As so far described, in the middle output electrodeless lighting-system in accordance with the present invention,, as the magnetic field applying means mounted at an outer circumferential surface of the resonator forms a magnetic field in the resonator, the magnetic field interacts with the electric field formed by microwave energy. Through the interaction, initial lighting of the middle output electrodeless lighting system which employs a bulb having a volume smaller than that of a bulb of a high output electrodeless lighting system by half can be more easily achieved.
Also, if intensity of an electric field transferred into the resonator and of a magnetic field generated by the magnetic field applying means is properly adjusted, the total quantity of light is increased, thereby greatly improving luminous efficiency.
As the present invention may be embodied in several forms without departing from the spirit or essential characteristics thereof, it should also be understood that the above-described embodiments are not limited by any of the details of the foregoing description, unless otherwise specified, but rather should be construed broadly within its spirit and scope as defined in the appended claims, and therefore all changes and modifications that fall within the metes and bounds of the claims, or equivalence of such metes and bounds are therefore intended to be embraced by the appended claims.

Claims

1. An electrodeless lighting system comprising:

a resonator communicating with a waveguide for guiding microwave energy generated at a microwave generator, the resonator passing light, in which an electric field is formed by microwave energy;

a bulb positioned in the resonator, for generating light by microwave energy by the electric field; and

a magnetic field applying means installed around the resonator to improve luminous efficiency of the bulb, for forming a magnetic field around the bulb.

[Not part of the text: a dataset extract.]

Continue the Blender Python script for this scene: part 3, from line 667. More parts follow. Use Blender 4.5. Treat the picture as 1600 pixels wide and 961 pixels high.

2. The lighting system of claim 1, wherein the magnetic field applying means is installed parallel to a direction of an electric field formed in the resonator, so that a magnetic field is formed in direction perpendicular to the direction of the electric field.

3. The lighting system of claim 2, wherein the magnetic field applying means is a coil which is wound around an outer circumferential surface of the resonator, parallel to a direction of the electric field.

4. The lighting system of claim 2, wherein the magnetic field applying means comprises:

a first coil wound around an outer circumferential surface of the resonator; and

a second coil wound around an outer circumferential surface of the resonator and disposed at a certain distance from the first coil, having the bulb therebetween, for forming a magnetic field around the bulb through interaction with the first coil.

5. The lighting system of claim 4, wherein the magnetic field applying means is a Helmholtz coil.

6. The lighting system of claim 4, wherein an AC current is applied to the first coil and the second coil.